Anyway, to get to this particular post, I've been doing a lot of internal work again, like I do when I'm wearing myself out again.

A meme quote thing on the interweb that I saw last month just keeps sticking with me, so I know it's probably some magic key to my health and well-being, yeah:


[Image Text: Stop expecting YOU from people.]

In my day-to-day life, I feel really disappointed in people I care about a lot.

It doesn't feel great. But also know that I'm mad at myself most of all.

I'm doing a lot of work with myself to acknowledge and understand

that not everyone processes things like I do.

I have this very conflicting party happening in my brain all of the time.

I'm an Obliger -- This is the Tendency that tends to only act on things when they feel externally expected/obligated to, but rarely can ever get the motivation to meet their own internal expectations. OBLIGATIONS THAT WE SOMETIMES JUST INVENT OURSELVES, which is SUPER-hilarious.

I'm also an EN/ESFJ -- From my little bit of Myers-Briggs dabbling, we like structure and stability and efficiency in processes, and generally love helping people fix things and move on, AND I get my energy from being social. Oof.


(PS. I also just kinda hate myself a lot of the time, so external validation is worth WAY too much, which is probably its own other blog post and probably what the real problem is, ha.)

So, I perpetually get stuck in a loop where I am very diligent at task-completing and being open and social and communicative, AND my memory/note-keeping skills are pretty OK, so that means I get myself into lots of roles where I oversee things and want to help execute things really well because I can just juggle lots of things on my plate with relatively low effort.

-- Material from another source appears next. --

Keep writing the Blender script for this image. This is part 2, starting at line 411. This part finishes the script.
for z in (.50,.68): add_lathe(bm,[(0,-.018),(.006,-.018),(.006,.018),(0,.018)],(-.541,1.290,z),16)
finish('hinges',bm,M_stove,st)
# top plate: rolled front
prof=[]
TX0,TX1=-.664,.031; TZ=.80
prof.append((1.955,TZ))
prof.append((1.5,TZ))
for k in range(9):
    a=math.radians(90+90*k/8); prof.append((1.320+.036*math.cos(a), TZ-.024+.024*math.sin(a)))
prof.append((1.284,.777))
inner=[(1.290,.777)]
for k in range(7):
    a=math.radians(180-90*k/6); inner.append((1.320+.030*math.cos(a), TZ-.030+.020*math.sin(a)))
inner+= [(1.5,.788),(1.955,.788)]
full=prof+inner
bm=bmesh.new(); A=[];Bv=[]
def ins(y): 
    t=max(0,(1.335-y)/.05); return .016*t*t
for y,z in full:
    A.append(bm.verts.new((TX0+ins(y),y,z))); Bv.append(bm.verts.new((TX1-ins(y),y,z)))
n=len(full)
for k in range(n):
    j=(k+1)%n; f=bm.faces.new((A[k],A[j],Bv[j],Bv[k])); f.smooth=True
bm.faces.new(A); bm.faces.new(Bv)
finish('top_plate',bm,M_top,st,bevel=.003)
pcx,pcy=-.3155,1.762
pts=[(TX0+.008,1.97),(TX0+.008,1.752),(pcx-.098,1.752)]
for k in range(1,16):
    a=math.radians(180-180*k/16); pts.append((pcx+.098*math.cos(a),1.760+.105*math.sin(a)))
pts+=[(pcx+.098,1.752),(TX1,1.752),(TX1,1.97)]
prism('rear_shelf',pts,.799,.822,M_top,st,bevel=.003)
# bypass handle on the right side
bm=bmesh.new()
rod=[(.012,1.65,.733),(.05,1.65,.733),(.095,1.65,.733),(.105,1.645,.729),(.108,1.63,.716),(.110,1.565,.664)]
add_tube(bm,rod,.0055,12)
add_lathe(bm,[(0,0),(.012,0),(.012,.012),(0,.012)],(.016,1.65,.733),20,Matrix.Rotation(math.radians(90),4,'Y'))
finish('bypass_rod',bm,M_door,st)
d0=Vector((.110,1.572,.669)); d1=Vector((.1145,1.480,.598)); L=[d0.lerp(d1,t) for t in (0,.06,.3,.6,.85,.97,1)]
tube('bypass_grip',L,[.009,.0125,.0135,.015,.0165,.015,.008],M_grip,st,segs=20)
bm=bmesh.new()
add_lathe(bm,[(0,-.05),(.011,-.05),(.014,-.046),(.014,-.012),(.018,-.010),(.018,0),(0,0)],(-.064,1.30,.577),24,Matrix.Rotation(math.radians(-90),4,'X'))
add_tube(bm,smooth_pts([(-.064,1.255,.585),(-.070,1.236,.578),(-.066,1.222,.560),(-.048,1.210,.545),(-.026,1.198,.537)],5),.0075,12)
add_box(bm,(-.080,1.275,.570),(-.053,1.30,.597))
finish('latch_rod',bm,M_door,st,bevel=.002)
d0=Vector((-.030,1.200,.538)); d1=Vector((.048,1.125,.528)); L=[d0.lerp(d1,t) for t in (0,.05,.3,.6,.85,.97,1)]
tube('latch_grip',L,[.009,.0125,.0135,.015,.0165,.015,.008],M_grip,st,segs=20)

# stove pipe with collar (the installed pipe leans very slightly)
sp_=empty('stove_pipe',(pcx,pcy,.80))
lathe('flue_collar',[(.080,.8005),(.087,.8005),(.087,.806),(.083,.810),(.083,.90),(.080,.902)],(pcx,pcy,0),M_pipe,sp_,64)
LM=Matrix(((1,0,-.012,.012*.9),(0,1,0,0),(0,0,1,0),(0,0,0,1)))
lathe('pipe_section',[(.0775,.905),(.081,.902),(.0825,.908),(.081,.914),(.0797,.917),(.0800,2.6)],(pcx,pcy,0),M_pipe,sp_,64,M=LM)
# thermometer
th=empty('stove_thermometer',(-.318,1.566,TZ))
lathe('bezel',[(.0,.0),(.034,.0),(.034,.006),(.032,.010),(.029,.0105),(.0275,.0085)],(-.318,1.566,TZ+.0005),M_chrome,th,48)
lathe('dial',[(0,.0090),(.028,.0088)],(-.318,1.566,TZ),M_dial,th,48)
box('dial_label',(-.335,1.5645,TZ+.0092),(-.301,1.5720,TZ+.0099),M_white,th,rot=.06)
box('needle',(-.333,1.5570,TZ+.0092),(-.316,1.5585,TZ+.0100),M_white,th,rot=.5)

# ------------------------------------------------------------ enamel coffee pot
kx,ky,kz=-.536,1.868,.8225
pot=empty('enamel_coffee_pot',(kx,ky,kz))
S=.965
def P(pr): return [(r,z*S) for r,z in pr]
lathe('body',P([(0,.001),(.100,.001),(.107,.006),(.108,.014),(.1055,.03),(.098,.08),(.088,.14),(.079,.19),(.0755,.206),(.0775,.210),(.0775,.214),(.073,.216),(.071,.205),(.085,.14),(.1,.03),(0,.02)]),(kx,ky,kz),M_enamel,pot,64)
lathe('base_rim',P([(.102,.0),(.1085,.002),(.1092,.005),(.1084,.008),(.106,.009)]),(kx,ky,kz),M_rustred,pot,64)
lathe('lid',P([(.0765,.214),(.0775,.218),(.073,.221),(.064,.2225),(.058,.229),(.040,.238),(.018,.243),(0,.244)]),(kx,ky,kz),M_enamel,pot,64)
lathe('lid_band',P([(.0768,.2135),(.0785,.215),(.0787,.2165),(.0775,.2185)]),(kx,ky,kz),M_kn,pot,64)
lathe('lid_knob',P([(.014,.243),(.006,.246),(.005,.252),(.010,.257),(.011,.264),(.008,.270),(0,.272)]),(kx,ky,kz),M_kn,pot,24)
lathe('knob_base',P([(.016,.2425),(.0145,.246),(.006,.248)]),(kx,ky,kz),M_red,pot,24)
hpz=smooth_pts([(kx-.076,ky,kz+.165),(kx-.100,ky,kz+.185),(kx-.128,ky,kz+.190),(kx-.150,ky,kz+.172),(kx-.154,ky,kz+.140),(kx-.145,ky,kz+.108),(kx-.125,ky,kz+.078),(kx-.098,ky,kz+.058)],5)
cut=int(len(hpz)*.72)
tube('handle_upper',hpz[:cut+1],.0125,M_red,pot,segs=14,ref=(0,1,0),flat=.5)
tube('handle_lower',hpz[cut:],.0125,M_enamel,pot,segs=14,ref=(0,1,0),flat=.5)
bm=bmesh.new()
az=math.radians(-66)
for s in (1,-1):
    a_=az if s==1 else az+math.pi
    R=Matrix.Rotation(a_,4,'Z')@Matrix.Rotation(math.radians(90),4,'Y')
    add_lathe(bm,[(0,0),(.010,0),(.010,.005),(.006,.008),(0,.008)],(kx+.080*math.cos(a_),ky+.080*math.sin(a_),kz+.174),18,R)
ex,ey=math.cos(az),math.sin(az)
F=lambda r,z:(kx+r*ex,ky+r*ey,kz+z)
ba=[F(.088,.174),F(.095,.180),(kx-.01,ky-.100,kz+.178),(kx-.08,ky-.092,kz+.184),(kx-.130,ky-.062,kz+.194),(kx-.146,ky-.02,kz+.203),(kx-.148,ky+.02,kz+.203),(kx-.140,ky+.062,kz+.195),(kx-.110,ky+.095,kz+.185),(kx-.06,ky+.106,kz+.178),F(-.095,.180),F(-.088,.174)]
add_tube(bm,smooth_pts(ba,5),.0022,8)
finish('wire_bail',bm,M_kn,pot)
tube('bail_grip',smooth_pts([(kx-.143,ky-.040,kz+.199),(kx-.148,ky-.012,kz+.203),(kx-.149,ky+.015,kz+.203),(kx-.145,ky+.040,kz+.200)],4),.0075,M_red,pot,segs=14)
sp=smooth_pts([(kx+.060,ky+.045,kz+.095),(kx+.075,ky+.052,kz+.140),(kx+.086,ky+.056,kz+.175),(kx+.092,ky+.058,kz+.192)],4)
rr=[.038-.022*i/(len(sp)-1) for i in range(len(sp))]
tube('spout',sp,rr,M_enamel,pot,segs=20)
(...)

But, when I'm IN the midst of that, no one else seems as communicative and open and diligent and ready to fix things as I am (because, shocker, no one is me), and then I start getting mad.

BUT, because of my people-pleasing social nature, just saying "no" is harder than just being mad and overworked. How can I have any value if I'm not helping? Who am I if I'm not helping? I am a garbage human if I'm not constantly out proving my worth to people.

A lot of the memes about this shit on the Internet say "Stop expecting so much from others, and then you will feel better." And that's...I think that's really unfair to the people I love. I want to expect great things from them because they are great people. That's why I love them so much.


But I also am starting to get better at understanding that their greatness just looks different than just being a tremendously social door mat.

What they offer in this world is different than what I offer, and that's great. We need everyone; we need all kinds of personalities to make things work. The world would probably be less lovely if everyone functioned exactly like me.

So. A work in progress, I guess, just like all things we practice.


I'm sure I post a version of this story about every 6 months or so, because it's a loop. I'll think I have it figured out, and then I fall back into old habits again.

I think what's different now is I'm getting better at catching it ahead of time, sensing it coming, and redirecting before the utter burnout.


My yoga practice is helping me stop and breathe and try to shine a light on all perspectives in a situation before I start melting down. It's helped me find a little more compassion for myself and others.

Really, I think the first step to any sort of change in this regard is recognizing that you have value all on your own. And that you deserve the same care that you give to others. 


If other people can't provide that, what's the saying, "If you want something done right, do it yourself."? Treat your self-preservation and love as another priority on your to-do list; you are the one that knows what you need.